Anthropologists figure corn has been a staple food in Meso-America for 6,000 years, just as wheat has been in the Old World. Bred from an endemic grass, teosinte, in Central America, corn spread north among Native peoples as far as Montana, from Pacific to Atlantic. Shown this reliable provender by Carolina’s indigenous Muskogee people, it was quickly adopted by hardscrabble Low Country settlers from Europe who struggled to find prosperity in the swamplands of the coast, and has remained a low-glamour staple ever since.

“This is just down-home blue collar food,” Johnsman explains. “Easy to grow. Stores well for years. Easy to cook. Grits were not served in the plantation estate’s dining room on bone china. They were in the workers’ cottages. You can church it up with embellishments like cream and honey, but if you have good grits cooked well, a pat of butter will do. Go back a few generations around here and people truly could live off the land.”

Nor are grits just breakfast food. Visitors to South Carolina can hardly pick up a restaurant menu without encountering shrimp and grits, a savory, rich lunch or dinner dish that reflects the fact this is one of the few places left where locally-caught wild shrimp are still pretty common—and that once upon a time, hard as it may be to believe today, shrimp were also a blue-collar repast frowned on by upper-class chefs. Now that shrimp have been culturally upgraded, shrimp and grits bears a touch of upscale cachet.

Lunch platter at Hyman’s Seafood, Charleston | Image: Eric Lucas

Johnsman’s approach to his artisan business is almost evangelistic, with the sort of vivid flair and fervent belief one might find behind a pulpit. His varieties sport distinctive, colorful names such as Jimmy Red, Sea Island Blue, Guinea Flint and Unicorn—the latter such a rare variety that cultivar restoration began with just one last lone cob of seeds.

“A cadre of crazy characters filling the world with flavor one bag of stone-ground goodness at a time,” is the way he describes his business.

“We’re in the grits renaissance,” he tells me. “They’re cool. They’re in Michelin-star restaurants. Everybody’s catching on. I worked a while back with a chef from Sweden. Sweden!

“When I started out everyone thought I was crazy. Now I’m not quite as crazy as I used to be,” Johnsman says.

While an artisan food business may be so globally engaging in the 21st century that it reaches Scandinavia, evangelizing for grits is nothing new in the Low Country.

“An inexpensive, simple, and thoroughly digestible food, [grits] should be made popular throughout the world,” The Charleston News and Courier proclaimed in 1952. “Given enough of it, the inhabitants of planet Earth would have nothing to fight about. A man full of [grits] is a man of peace.”

A half dozen other mills across the Low Country also produce custom grits, but Johnsman is the leader with six types in several grinds, plus sidelines in red peas, Carolina rice, and a couple ancient forms of wheat.
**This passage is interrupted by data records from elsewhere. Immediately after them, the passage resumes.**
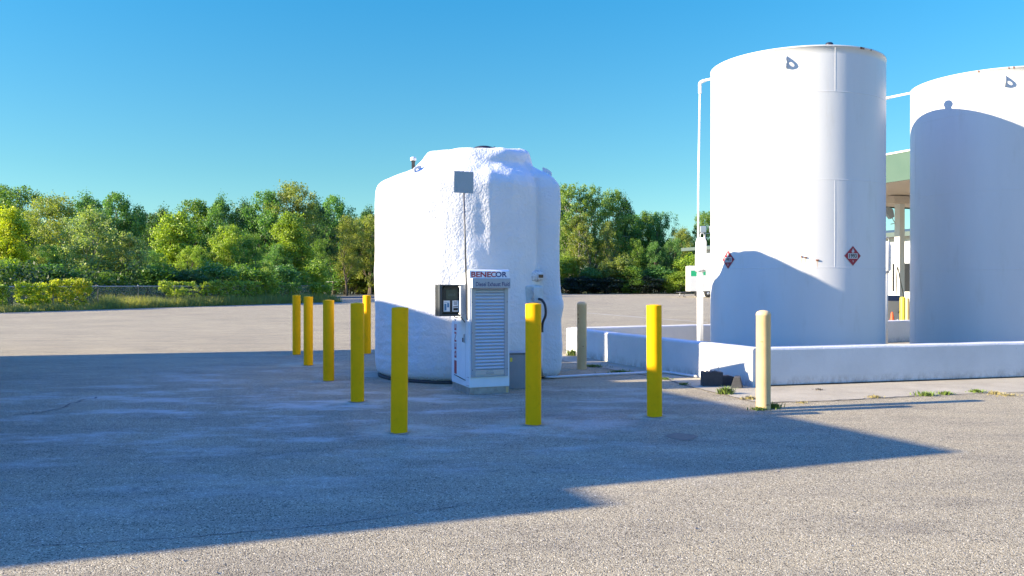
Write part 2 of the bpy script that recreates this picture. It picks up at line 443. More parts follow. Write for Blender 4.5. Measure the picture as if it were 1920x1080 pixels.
ribbon('pavement_crack', [G(1084, 683), G(1180, 699), G(1247, 710), G(1285, 723), G(1345, 738), G(1424, 756), G(1560, 752), G(1735, 742)], .03, .008, crackm, .012, 8, .08)
ribbon('painted_line', [G(1095, 586.5), G(1200, 595), G(1326, 604.5)], .14, .004, worn('faded_line', (.52, .50, .46), .9, .2, 2), .004, 7, .6)
ribbon('painted_line', [G(0, 646), G(60, 644.5), G(130, 643)], .05, .004, M['concrete'], .004, 9, .6)
ribbon('pavement_crack', [G(1120, 716), G(1210, 712), G(1300, 708)], .016, .0082, M['concrete_white'], .004, 10, .2)
sheet('tar_patch', [(G(1278, 819)[0] + .12 * math.cos(a) * 1.3 * (1 + .12 * math.sin(3 * a)), G(1278, 819)[1] + .19 * math.sin(a) * (1 + .12 * math.cos(4 * a))) for a in np.linspace(0, 6.1, 22)], .003, worn('tar', (.17, .145, .10), .8, .4, 20))

# ------------------------------------------------------------------ bollards
def bollard(px, py, H, m, label, r=.0885, lean=(0, 0), dome=False, ring=True, group='yellow bollards guarding the small tank'):
    x, y = G(px, py)
    o = empty('bollard', (x, y, 0), random.Random(px).uniform(0, 6), label, 'bollard', group)
    o.rotation_euler.x = lean[0]; o.rotation_euler.y = lean[1]
    if lean != (0, 0): o.rotation_euler.z = 0
    b = MB()
    if dome: prof = [(r, -.05), (r, H - .07), (r * 1.03, H - .065), (r * 1.03, H - .05), (r * .97, H - .03), (r * .8, H - .012), (r * .45, H - .001), (.001, H + .003)]
    else: prof = [(r, -.05), (r, H - .012), (r * .985, H - .004), (r * .93, H), (r * .88, H - .004), (r * .5, H + .006), (.001, H + .009)]
    b.lathe(prof, 40); post = b.build('post', m, o)
    if ring:
        rnd = random.Random(px * 3); b = MB(); n = 40; vs = []
        ph = [rnd.uniform(0, 6) for _ in range(4)]
        for k in range(n):
            t = 2 * math.pi * k / n
            rr = r + .030 + .012 * math.sin(2 * t + ph[0]) + .012 * math.sin(5 * t + ph[1]) + rnd.uniform(-.006, .006)
            vs.append((r * .9 * math.cos(t), r * .9 * math.sin(t), .0062)); vs.append((rr * math.cos(t), rr * math.sin(t), .0062))
        b.add(vs, [(2 * k, 2 * k + 1, (2 * k + 3) % (2 * n), (2 * k + 2) % (2 * n)) for k in range(n)])
        b.build('paint_ring', 'overspray', o, fix=False)
    return o
m = mat('overspray', (.45, .4, .2), .9); s = N(m); v = s.coord('Object')
k = s.ramp(s.noise(v, 22, 6, .7), [(.40, (.42, .33, .12)), (.58, (.33, .30, .25))]); s.l(k, s.b.inputs['Base Color'])
M['overspray'] = m
bollard(748, 811, 1.306, 'yellow', 'yellow bollard nearest the camera, in front of the small tank left of the dispenser', lean=(0, .009))
bollard(1000, 796, 1.335, 'yellow', 'yellow bollard just right of the dispenser cabinet, its top catching sun')
bollard(1227.5, 781, 1.306, 'yellow', 'yellow bollard standing alone halfway to the white wall corner, upper half sunlit', lean=(0, -.006))
bollard(670, 753, 1.30, 'yellow', 'shaded yellow bollard second from the front in the left row')
bollard(616, 714, 1.295, 'yellow', 'yellow bollard in the middle of the left row, with wide bare asphalt around it')
bollard(578, 685, 1.315, 'yellow', 'slim yellow bollard second from the left end of the row')
bollard(556, 665, 1.31, 'yellow', 'yellow bollard at the far left end of the row')
bollard(688, 663, 1.30, 'yellow', 'distant yellow bollard close to the left side of the small tank')
o1 = bollard(1431.5, 767, 1.226, 'cream', 'faded cream bollard in front of the white wall corner, fully in the sun', dome=True, ring=False, group='faded cream bollards')
o2 = bollard(1091, 692, 1.23, 'cream', 'faded cream bollard with dark scuffs, in shade behind the small tank', r=.088, dome=True, ring=False, group='faded cream bollards')
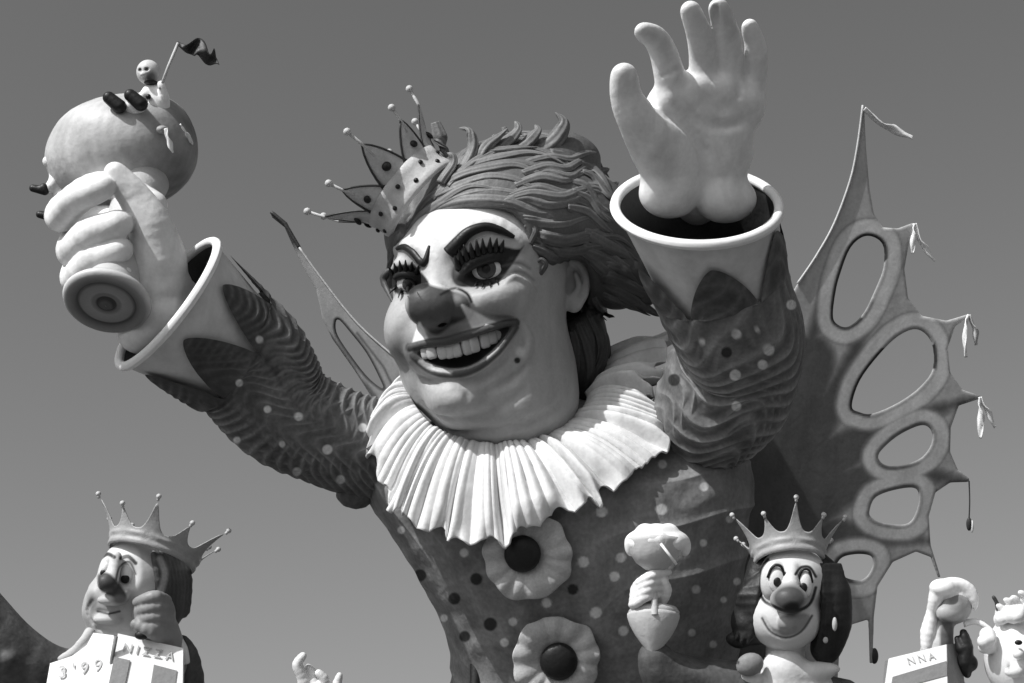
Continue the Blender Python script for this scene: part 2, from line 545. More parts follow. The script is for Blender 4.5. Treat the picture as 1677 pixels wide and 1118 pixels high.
# upper eyelids (bulging) and lower lids
e1 = hd.front(792, 440)
hd.chain([P(753, 440, e1 + 4), P(775, 412, e1 + 12), P(805, 402, e1 + 8), P(836, 412, e1 - 8)], [9, 13, 13, 7], 12, n=4)
hd.chain([P(754, 450, e1 + 14), P(774, 431, e1 + 19), P(803, 421, e1 + 15), P(832, 420, e1 + 2)], [6, 9, 9, 5], 6, n=4)
hd.chain([P(756, 458, e1 + 6), P(785, 468, e1 + 8), P(815, 455, e1), P(838, 425, e1 - 12)], [6, 7, 6, 4], 8, n=4)
e2 = hd.front(664, 462)
hd.chain([P(646, 448, e2 - 12), P(658, 432, e2 + 2), P(680, 436, e2 + 8), P(696, 458, e2 + 10)], [8, 11, 10, 7], 10, n=4)
hd.chain([P(648, 454, e2 + 2), P(662, 448, e2 + 12), P(680, 452, e2 + 15), P(693, 464, e2 + 10)], [5, 7, 7, 5], 6, n=4)
# crow's feet
for k, (ya, yb) in enumerate([(428, 432), (441, 448), (456, 464)]):
    hd.chain([hd.on(822 + 3 * k, ya + 8, 0), hd.on(842, ya - 2, 1), hd.on(862, yb - 2, 0), hd.on(876, yb + 12, -3)], [2, 4.5, 4, 1.5], 5, n=4)
# fold from nose to the corner of the mouth
hd.chain([hd.on(770, 508, 2), hd.on(800, 520, 2), hd.on(835, 524, 2), hd.on(858, 540, 2), hd.on(862, 572, 2)], [3, 5, 5, 4, 3], 5, op='s', n=4)
hd.chain([hd.on(853, 532, 0), hd.on(866, 556, 0), hd.on(862, 585, 0)], [3, 6, 3], 8, n=4)
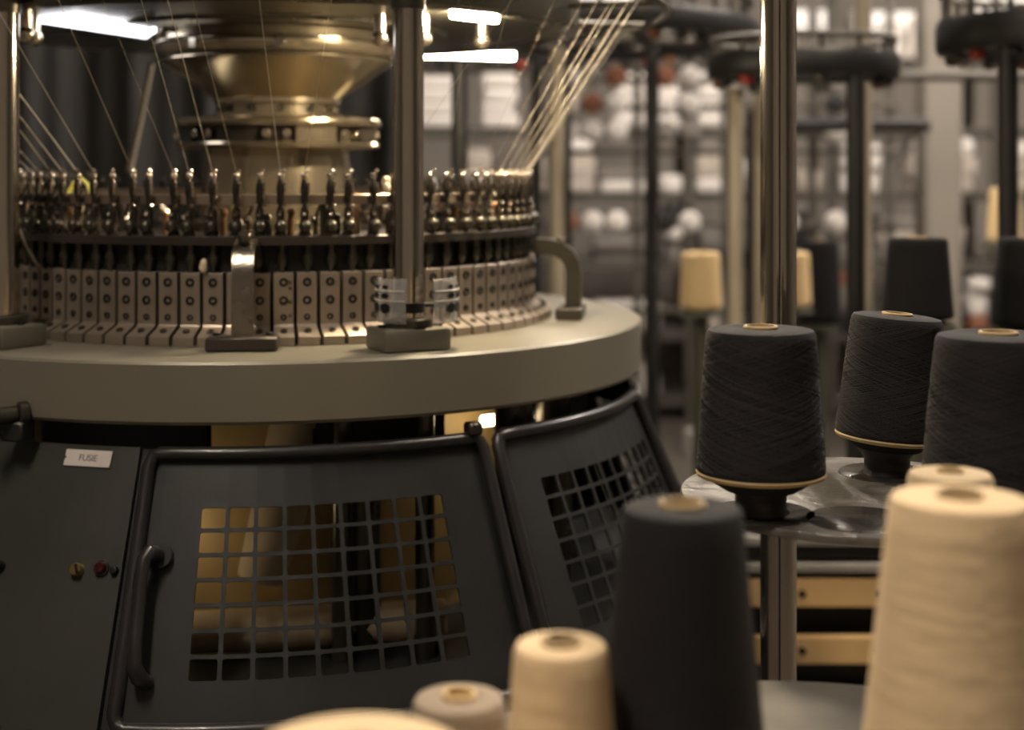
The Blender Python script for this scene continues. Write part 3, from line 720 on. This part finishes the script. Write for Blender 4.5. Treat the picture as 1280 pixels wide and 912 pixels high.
def creel_ring(label, px, ypx, d, rad, th, posts, seeds, rings=2):
    c = at(px, ypx, d); t = thing('creel_ring', label, 'creel', (c.x, d, 0))
    z = c.z; PH = .035 if rings == 1 else .06
    MB().lathe([(rad*(.9 if rad > .6 else .8), z+th/2), (rad, z+th/2), (rad+.006, z+th*.3), (rad+.006, z-th*.3), (rad, z-th/2), (rad*(.9 if rad > .6 else .8), z-th/2), (rad*(.9 if rad > .6 else .8), z+th/2)], 64).build('ring_rail', 'dark_post', t)
    MB().tube([(rad*.97*sin(a*pi/24), -rad*.97*cos(a*pi/24), z+th/2+PH) for a in range(48)], .008, 8, True).build('top_rail', 'rack_steel', t)
    if rings > 1: MB().tube([(rad*.55*sin(a*pi/24), -rad*.55*cos(a*pi/24), z) for a in range(48)], .018, 8, True).build('inner_rail', 'dark_post', t)
    rnd = random.Random(seeds)
    n = max(12, int(rad*60))
    for k in range(n):
        a = 2*pi*k/n; p = Vector((rad*.95*sin(a), -rad*.95*cos(a), 0)); mt = rnd.choice(['rack_steel', 'rack_steel', 'dark_post', 'dark_post', 'rack_steel', 'white_enamel', 'red_plastic', 'rust_cloth', 'dark_post'])
        MB().cyl(p+Vector((0, 0, z+th/2-.004)), p+Vector((0, 0, z+th/2+PH)), .007, 8).build('guide_pin', 'rack_steel', t)
        MB().lathe([(0, z-th/2+.004), (.016, z-th/2+.002), (.018, z-th/2-.016), (.008, z-th/2-.024), (0, z-th/2-.024)], 10, p*.93).build('tension_cup', mt, t)
    for k in range(6):
        a = pi*k/6+.3; q = Vector((sin(a), -cos(a), 0))*rad*.82
        if k < 3 or rings > 1: MB().cyl(q+Vector((0, 0, z)), -q+Vector((0, 0, z)), .012, 8).build('spoke', 'rack_steel', t)
    for (a, wd, mtl) in posts:
        p = Vector((rad*.9*sin(R(a)), -rad*.9*cos(R(a)), 0))
        MB().cyl(p, p+Vector((0, 0, z)), wd, 20).build('post', mtl, t)
    return t
creel_ring('wide dark creel ring with red and white cups behind the knitting machine top', 652, 46, 4.3, .70, .06, [(-75, .02, 'dark_post'), (175, .02, 'dark_post'), (-15, .021, 'dark_post')], 3)
creel_ring('small dark creel ring on a thick dark post right of the chrome post', 1003, 84, 3.65, .235, .06, [(25, .0225, 'dark_post'), (200, .018, 'beige_post')], 5, 1)
creel_ring('dark creel ring at the upper right edge on a dark post', 1330, 45, 3.2, .27, .075, [(-48, .0205, 'dark_post'), (130, .02, 'dark_post')], 9, 2)
creel_ring('distant dark creel ring high behind the chrome post', 835, -45, 5.4, .50, .07, [(60, .02, 'dark_post'), (-60, .02, 'dark_post')], 12, 2)

def cone_stand(label, px, d, z, m='green_post', disc=.07):
    x = (px-640)/F*d
    t = thing('pedestal_stand', label, 'stand', (x, d, 0))
    MB().lathe([(0, .03), (.10, .02), (.11, 0), (0, 0)], 32).build('foot', m, t)
    MB().cyl((0, 0, .02), (0, 0, z-.012), .024, 16).build('pole', m, t)
    MB().lathe([(0, z), (disc-.003, z), (disc, z-.004), (disc, z-.014), (0, z-.014)], 40).build('plate', m, t)
    return x
def stand_cone(label, slabel, px, ytop, ybot, d, wt, wb, ym):
    z0 = CAM_Z-(ybot-HORIZON)/F*d; x = cone_stand(slabel, px, d, z0-.012); h = (ybot-ytop)/F*d
    yarn_cone(label, (x, d, z0-.012), wt/2/F*d, wb/2/F*d, h, ym, None, .016, .012, lip=False, n=40)
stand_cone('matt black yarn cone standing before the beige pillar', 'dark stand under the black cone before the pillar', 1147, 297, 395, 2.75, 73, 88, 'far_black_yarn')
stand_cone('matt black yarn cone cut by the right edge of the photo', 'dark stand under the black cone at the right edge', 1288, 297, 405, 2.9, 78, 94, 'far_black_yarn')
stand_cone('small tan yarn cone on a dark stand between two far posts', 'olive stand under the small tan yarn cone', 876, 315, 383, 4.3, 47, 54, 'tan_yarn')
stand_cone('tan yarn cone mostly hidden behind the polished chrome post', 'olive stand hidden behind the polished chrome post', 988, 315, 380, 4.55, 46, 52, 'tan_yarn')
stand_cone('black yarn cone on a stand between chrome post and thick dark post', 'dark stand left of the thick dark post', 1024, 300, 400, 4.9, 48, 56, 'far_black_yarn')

# far rack with shelves of cones
rk = thing('storage_rack', 'long dark steel storage rack of yarn cones along the back wall', 'rack', (0, 7.2, 0))
RX0, RX1 = -.6, 3.3
SH = [.10, .42, .76, 1.10, 1.415, 1.75]
for z in SH:
    MB().box(((RX0+RX1)/2, 0, z-.02), (RX1-RX0, .44, .04), .004).build('shelf', 'rack_steel', rk)
for x in (RX0, .10, .86, 1.55, 2.35, RX1):
    for y in (-.21, .21): MB().box((x, y, 1.05), (.045, .045, 2.1), .003).build('upright', 'rack_steel', rk)
proto = {}
def far_cone(cm, x, z, label, s):
    if cm not in proto:
        proto[cm] = yarn_cone('', (0, 0, 0), .062, .078, .18, cm, 'cones on the far storage rack', .017, .012, lip=False, n=28, tube='cardboard'); o = proto[cm]
    else: o = copy_tree(proto[cm])
    o.location = (x, 7.2-.10+random.uniform(-.03, .03), z); o.scale = (s, s, s); o['label'] = label
    return o
rows = {5: ('top shelf', 'white_yarn', .12), 0: ('bottom shelf', 'white_yarn', .4)}
CN = {'white_yarn': 'white', 'grey_yarn': 'grey brown', 'far_black_yarn': 'black', 'tan_yarn': 'tan'}
UPR = (RX0, .10, .86, 1.55, 2.35, RX1)
for j, (nm, base, skip) in rows.items():
    x = .21 if j else .66; i = 0
    while x < 3.0:
        if random.random() > skip and min(abs(x-u) for u in UPR) > .106:
            cm = base if random.random() < .72 else random.choice(['grey_yarn', 'far_black_yarn', 'tan_yarn', 'white_yarn'])
            far_cone(cm, x, SH[j], f'{CN[cm]} cone, {ordn(i)} from left on {nm} of far rack', random.uniform(.92, 1.08)); i += 1
        x += random.uniform(.165, .20)
BM = {'white': 'white_cloth', 'beige': 'beige_cloth', 'grey': 'grey_cloth', 'black': 'dark_post', 'rust': 'rust_cloth'}
for j, nm, x0, pal, hs in ((3, 'eye level shelf', -.52, ['white', 'beige', 'beige', 'grey', 'white', 'beige'], (.05, .13)), (2, 'middle low shelf', .14, ['beige', 'white', 'grey', 'black', 'beige', 'grey'], (.05, .12)),
                           (1, 'second lowest shelf', .40, ['white', 'black', 'grey', 'beige', 'white', 'rust'], (.05, .13))):
    x = x0; i = 0
    while x < 3.1:
        wd = random.uniform(.12, .34); xc = x+wd/2
        u = [u for u in UPR if x-.03 < u < x+wd+.03]
        if u:
            wd2 = u[0]-.03-x
            if wd2 < .08: x = u[0]+.03; continue
            wd = wd2; xc = x+wd/2
        z = SH[j]; n = random.choice((1, 2, 2, 3))
        for q in range(n):
            hh = min(random.uniform(*hs), SH[j+1]-.05-z)
            if hh < .03: break
            cn = random.choice(pal)
            o = MB().box((0, 0, hh/2), (wd*random.uniform(.82, .97), .26, hh), min(hh*.25, .02), None, 2).build('folded_cloth', BM[cn])
            o.location = (xc, 7.10+random.uniform(-.02, .02), z); z += hh
            tag(o, f'{cn} folded cloth, {["bottom", "second", "third"][q]} in the {ordn(i)} pile from left on the {nm}', 'cloth', 'folded cloth on the far rack')
        x += wd+random.choice((.0, .01, .06, .12)); i += 1
STK = [(-.36, .22, 'first'), (-.06, .18, 'second'), (.58, .16, 'third'), (.755, .11, 'fourth'), (.985, .17, 'fifth')]
for x, wd, nm in STK:
    z = SH[4]
    for q in range(4):
        hh = random.uniform(.055, .075)
        o = MB().box((0, 0, hh/2), (wd*random.uniform(.9, 1.05), .28, hh), hh*.3, None, 3).build('folded_cloth', 'white_cloth')
        o.location = (x+random.uniform(-.01, .01), 7.12, z); z += hh
        tag(o, f'folded white cloth bundle, {["bottom", "second", "third", "top"][q]} of the {nm} white stack from left, far rack', 'cloth', 'folded cloth stacks on the far rack')
# bobbin creel: a frame of rails with small bobbins on pegs
bc = thing('bobbin_creel', 'dark steel creel frame of rails holding small bobbins before the far rack', 'creel', (0, 6.1, 0))
BX = [.16, .53, .90, 1.27, 1.60]
for x in BX: MB().box((x, 0, 1.02), (.03, .03, 2.04), .002).build('upright', 'rack_steel', bc)
BZ = [1.36, 1.475, 1.59, 1.285, .98, .62]
for z in BZ: MB().box(((BX[0]+BX[-1])/2, -.02, z), (BX[-1]-BX[0]+.06, .018, .022), .002).build('rail', 'rack_steel', bc)
bob = MB().lathe([(0, .075), (.018, .075), (.018, .065), (.040, .062), (.046, .035), (.044, .006), (.018, .004), (.018, -.006), (0, -.006)], 16, M=Matrix.Rotation(pi/2, 3, 'X'))
BOB = {c: bob.mesh('bobbin', m) for c, m in (('white', 'white_cloth'), ('grey', 'grey_cloth'), ('rust', 'rust_cloth'), ('black', 'dark_post'), ('orange', 'orange_plastic'))}
for r_, (z, nm) in enumerate(((1.59, 'top'), (1.475, 'second'), (1.36, 'third'), (.98, 'fifth'))):
    i = 0; x = .235
    while x < 1.58:
        if min(abs(x-u) for u in BX) > .058:
            cn = random.choice(['white', 'white', 'white', 'grey', 'rust', 'black', 'rust' if r_ == 0 else 'white'])
            o = link('bobbin', BOB[cn], None, (x, 6.1-.029, z+.012)); i += 1
            tag(o, f'small {cn} bobbin, {ordn(i-1)} from left on the {nm} rail of the creel frame', 'bobbin', 'small bobbins on the creel frame')
        x += .102
for px_, l in ((1255, 'orange tan cone on a far stand at the right edge'),):
    stand_cone(l, 'dark stand under the orange tan cone at the right edge', px_, 235, 300, 5.0, 34, 42, 'tan_yarn')
pr = thing('pipe_rail', 'dark horizontal pipe on two posts crossing before the pillar', 'rail', (0, 5.6, 0))
MB().cyl((1.0, 0, 1.575), (2.3, 0, 1.575), .022, 14).build('pipe', 'rack_steel', pr); MB().cyl((1.0, 0, 1.385), (1.62, 0, 1.385), .03, 14).build('pipe', 'dark_post', pr)
for x in (1.02, 2.28): MB().cyl((x, 0, 0), (x, 0, 1.6), .02, 14).build('pipe_post', 'rack_steel', pr)
# lamps on the back wall
for x, z, ln, l in ((.62, 2.07, .50, 'lower tube lamp on the back wall beside the knitting machine top'), (.55, 2.24, .50, 'upper tube lamp on the back wall beside the knitting machine top'), (1.80, 2.14, .34, 'tube lamp on the back wall seen just right of the chrome post'), (2.30, 2.13, .40, 'tube lamp on the back wall just left of the pillar'), (3.1, 2.22, .5, 'tube lamp on the back wall right of the pillar')):
    t = thing('wall_lamp', l, 'lamp', (x, 9.0, z), 0, 'tube lamps on the back wall')
    MB().box((0, -.03, 0), (ln, .06, .15), .01).build('housing', 'white_enamel', t)
    MB().cyl((-ln*.46, -.10, 0), (ln*.46, -.10, 0), .06, 14).build('lamp_tube', 'wall_tube_glow', t)
    for q in (-1, 1): MB().box((q*ln*.47, -.08, 0), (.03, .10, .10), .005).build('socket', 'white_enamel', t)

# crate with metal tray
cr = thing('wooden_crate', 'slatted wooden crate on the floor below the round tray', 'crate', (.68, 3.17, 0))
W, D = .56, .36
for z in (.09, .210, .328):
    for s in (-1, 1):
        MB().box((0, s*D/2, z), (W, .02, .058), .003).build('slat', 'wood', cr)
        MB().box((s*W/2, 0, z), (.02, D, .058), .003).build('slat', 'wood', cr)
    for x in (-.24, -.08, .08, .24): MB().cyl((x, -D/2-.008, z), (x, -D/2-.013, z), .008, 10).build('nail', 'screw_black', cr)
for sx in (-1, 1):
    for sy in (-1, 1): MB().box((sx*(W/2-.03), sy*(D/2-.03), .18), (.04, .04, .36), .003).build('corner_post', 'wood', cr)
MB().box((0, 0, .02), (W-.02, D-.02, .02)).build('floor_board', 'rack_steel', cr)
bn = thing('crate_backdrop', 'black box added inside the wooden crate to stand for shade', 'backdrop', (.68, 3.17, .03))  # added black box, stands for the shade inside the crate
MB().box((0, 0, .15), (.42, .22, .30), .01).build('backdrop_body', 'dark_post', bn)
MB().box((0, 0, .305), (.45, .25, .015), .004).build('backdrop_top', 'rack_steel', bn)
gt = thing('metal_frame', 'pale grey open metal frame lying across the wooden crate', 'frame', (.68, 3.17, .36))
for z in (.022, .078):
    for q in (-1, 1):
        MB().box((0, q*.19, z), (.60, .015, .018), .002).build('rail', 'grey_tray', gt); MB().box((q*.2925, 0, z), (.015, .365, .018), .002).build('side_rail', 'grey_tray', gt)
for q in (-1, 1):
    for r_ in (-1, 1): MB().box((q*.29, r_*.188, .045), (.018, .018, .09), .002).build('frame_post', 'grey_tray', gt)
MB().box((0, 0, .050), (.56, .35, .03), .002).build('infill', 'dark_post', gt)
bx = thing('block', 'small white carton on the floor behind the mesh doors', 'block', (.86, 6.1, 0), .3)  # small white box, stands for a pale spot on the floor
MB().box((0, 0, .05), (.22, .16, .10), .003).build('box_body', 'white_enamel', bx)
MB().box((0, -.04, .102), (.22, .075, .004)).build('flap', 'white_enamel', bx); MB().box((0, .04, .102), (.22, .075, .004)).build('flap', 'white_enamel', bx)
Grits remain his first love, though. Given his “guaranteed satisfaction” recipe, it’s little wonder: “Pot licker” grits include pork sausage, butter and heirloom yellow corn. Simple but profound.

“You won’t be able to resist licking the pot as clean as a whistle,” he vows.

When you savor a dish like that, it’s worth simultaneously savoring the fact that this simple food has been helping people thrive on our continent for thousands of years. Now it’s high cuisine in the Low Country.

Lifelong journalist and editor Eric Lucas lives on a small farm on an island north of Seattle, where he grows organic hay, garlic, apples, beans and corn—an heirloom red flour corn that he grinds into grits for his household.